El Profesor Fawcett continúa muy tranquilo investigando esos principios, sin ocurrírsele por un momento la posibilidad de contemplar el primer principio que domina al problema entero: la conservación por medio de la fuerza de la tierra que obtuvo la fuerza, principio jamás negado por la inteligencia humana. Sin embargo, la más apremiante empresa de nuestros días consiste en averiguar á qué precisa distancia el robo original se encuentra con el reaccionario, ó si el robo reaccionario es quizás el robo en su integridad. Y luego averiguar cuáles son las justas condiciones que deben concurrir en la posesión de la tierra, una vez eliminado el robo original y correcto.

18. (III) Deuda. Hace mucho tiempo, cuando yo era niño, solía escuchar silenciosamente la conversación que en la mesa sostenían los comerciantes londinenses, buenos y sesudos hombres de negocios, que iban de tiempo en tiempo á comer con mi padre.
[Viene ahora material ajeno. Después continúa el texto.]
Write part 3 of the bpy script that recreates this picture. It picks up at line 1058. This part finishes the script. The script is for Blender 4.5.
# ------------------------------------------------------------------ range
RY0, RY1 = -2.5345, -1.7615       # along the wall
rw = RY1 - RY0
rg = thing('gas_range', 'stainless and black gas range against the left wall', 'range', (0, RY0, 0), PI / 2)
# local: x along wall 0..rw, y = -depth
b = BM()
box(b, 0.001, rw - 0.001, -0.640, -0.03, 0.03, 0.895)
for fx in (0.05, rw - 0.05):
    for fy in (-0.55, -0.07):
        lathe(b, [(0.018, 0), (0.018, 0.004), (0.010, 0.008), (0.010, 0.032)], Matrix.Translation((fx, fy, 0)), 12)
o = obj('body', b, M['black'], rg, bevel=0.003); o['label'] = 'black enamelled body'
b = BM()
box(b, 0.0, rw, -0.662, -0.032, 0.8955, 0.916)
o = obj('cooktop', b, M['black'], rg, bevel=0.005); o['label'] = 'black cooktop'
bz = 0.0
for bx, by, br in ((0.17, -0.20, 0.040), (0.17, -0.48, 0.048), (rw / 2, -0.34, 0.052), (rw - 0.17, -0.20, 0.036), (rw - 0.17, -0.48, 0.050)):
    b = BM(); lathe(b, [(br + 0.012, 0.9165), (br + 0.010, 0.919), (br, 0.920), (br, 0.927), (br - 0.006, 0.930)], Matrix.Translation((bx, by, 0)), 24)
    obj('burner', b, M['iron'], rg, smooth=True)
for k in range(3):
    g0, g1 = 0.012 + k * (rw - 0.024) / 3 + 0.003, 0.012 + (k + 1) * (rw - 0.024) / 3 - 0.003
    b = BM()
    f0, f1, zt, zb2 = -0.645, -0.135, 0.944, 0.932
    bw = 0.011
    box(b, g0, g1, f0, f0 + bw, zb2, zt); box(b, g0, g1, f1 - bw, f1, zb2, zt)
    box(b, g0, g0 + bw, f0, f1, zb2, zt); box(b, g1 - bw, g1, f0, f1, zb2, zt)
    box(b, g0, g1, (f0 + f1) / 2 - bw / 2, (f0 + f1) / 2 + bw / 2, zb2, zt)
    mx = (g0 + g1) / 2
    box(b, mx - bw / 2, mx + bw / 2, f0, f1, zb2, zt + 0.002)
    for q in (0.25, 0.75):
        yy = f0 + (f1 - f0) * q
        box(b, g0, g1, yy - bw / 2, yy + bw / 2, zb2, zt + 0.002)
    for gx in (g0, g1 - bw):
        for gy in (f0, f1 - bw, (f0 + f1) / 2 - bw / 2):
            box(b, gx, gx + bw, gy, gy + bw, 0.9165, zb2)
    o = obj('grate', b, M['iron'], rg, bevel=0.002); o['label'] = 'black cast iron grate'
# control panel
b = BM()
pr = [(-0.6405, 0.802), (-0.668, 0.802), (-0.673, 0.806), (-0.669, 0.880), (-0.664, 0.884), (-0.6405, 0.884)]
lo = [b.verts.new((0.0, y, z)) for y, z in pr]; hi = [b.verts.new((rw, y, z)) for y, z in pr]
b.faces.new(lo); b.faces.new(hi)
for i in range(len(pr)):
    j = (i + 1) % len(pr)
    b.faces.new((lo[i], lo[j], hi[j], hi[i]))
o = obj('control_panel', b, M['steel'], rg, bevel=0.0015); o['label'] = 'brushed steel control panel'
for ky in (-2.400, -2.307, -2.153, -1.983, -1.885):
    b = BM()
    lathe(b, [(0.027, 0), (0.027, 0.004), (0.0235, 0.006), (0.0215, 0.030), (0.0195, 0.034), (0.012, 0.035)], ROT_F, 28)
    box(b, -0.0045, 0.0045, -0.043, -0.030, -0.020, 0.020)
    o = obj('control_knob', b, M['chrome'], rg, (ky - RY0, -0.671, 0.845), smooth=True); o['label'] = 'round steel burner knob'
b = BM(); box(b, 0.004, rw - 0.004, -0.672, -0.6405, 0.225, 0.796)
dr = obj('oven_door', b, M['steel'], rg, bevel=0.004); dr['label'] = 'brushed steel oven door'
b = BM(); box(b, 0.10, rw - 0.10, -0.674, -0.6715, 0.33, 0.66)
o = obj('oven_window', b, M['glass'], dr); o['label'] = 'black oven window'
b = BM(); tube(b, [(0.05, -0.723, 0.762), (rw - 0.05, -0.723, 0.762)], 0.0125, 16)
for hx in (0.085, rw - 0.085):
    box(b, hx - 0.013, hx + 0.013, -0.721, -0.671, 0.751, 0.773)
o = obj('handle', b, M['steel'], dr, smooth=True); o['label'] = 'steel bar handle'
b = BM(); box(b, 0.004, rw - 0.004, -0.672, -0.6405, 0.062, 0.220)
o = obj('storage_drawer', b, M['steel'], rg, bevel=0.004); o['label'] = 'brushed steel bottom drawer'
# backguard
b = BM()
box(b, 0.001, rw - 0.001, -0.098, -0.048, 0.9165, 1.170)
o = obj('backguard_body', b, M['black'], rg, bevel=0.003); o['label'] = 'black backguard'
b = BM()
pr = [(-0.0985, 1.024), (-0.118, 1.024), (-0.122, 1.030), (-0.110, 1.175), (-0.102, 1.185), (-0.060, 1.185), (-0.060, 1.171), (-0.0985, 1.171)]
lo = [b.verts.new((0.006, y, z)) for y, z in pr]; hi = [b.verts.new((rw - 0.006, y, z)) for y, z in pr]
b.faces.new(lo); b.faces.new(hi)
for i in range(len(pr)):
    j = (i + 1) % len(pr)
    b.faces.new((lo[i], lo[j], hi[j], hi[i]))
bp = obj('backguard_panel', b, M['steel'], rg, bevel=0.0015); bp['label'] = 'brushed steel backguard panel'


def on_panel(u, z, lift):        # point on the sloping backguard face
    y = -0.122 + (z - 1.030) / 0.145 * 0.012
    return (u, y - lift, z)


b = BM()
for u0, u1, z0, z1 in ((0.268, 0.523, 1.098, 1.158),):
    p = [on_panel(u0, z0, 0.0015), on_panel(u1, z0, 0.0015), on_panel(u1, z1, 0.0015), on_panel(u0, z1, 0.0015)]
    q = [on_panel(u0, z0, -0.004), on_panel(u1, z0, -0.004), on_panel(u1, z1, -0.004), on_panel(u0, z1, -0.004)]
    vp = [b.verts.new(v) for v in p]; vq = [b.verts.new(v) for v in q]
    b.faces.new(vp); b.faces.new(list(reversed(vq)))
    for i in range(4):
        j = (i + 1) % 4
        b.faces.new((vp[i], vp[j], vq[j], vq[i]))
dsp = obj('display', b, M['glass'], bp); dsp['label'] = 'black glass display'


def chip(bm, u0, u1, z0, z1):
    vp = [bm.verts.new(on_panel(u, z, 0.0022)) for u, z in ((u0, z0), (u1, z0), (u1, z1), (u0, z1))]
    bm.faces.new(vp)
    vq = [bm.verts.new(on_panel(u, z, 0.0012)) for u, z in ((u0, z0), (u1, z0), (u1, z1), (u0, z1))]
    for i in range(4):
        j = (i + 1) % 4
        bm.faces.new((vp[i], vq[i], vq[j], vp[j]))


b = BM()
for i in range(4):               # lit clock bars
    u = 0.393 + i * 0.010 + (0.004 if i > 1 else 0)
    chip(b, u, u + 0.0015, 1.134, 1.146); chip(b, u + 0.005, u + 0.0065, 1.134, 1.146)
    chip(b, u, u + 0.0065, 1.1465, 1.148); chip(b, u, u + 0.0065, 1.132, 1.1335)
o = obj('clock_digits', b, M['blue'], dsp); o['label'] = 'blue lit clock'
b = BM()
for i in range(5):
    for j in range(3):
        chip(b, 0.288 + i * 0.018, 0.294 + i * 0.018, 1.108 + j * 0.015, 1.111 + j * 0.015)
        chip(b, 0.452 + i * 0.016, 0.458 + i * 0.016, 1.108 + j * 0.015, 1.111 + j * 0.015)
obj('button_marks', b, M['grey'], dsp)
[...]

Y nada me sorprendió tanto como la convicción claramente expuesta por algunos de los más cautos y prudentes, de que «si no hubiese Deuda Nacional, ignorarían qué destino dar á su dinero, ó dónde colocarlo con seguridad». En la página 399 del Manual escrito por el Profesor Fawcett, podríamos encontrar la misma afirmación:

«En nuestro propio país previenen los fondos públicos contra el riesgo posible de pérdida.»

y otra vez, como antes en la cuestión de la renta, el profesor Fawcett prosigue adelante en su trabajo, sin que al parecer le turbe ninguna duda ni advierta que existe una esencial diferencia, por lo que se refiere á los efectos sobre la prosperidad nacional, entre un Gobierno pagando intereses por dinero que desde hace cincuenta años gasta en fuegos de artificio, y otro Gobierno que paga intereses por dinero para ser empleado en trabajo.

Esta diferencia, que el lector encontrará expuesta y analizada más adelante, en los § § 127 y 129 de este volumen, es un punto que los economistas deben dilucidar plenamente antes de ocuparse en cualquier otro problema relacionado con el Gobierno.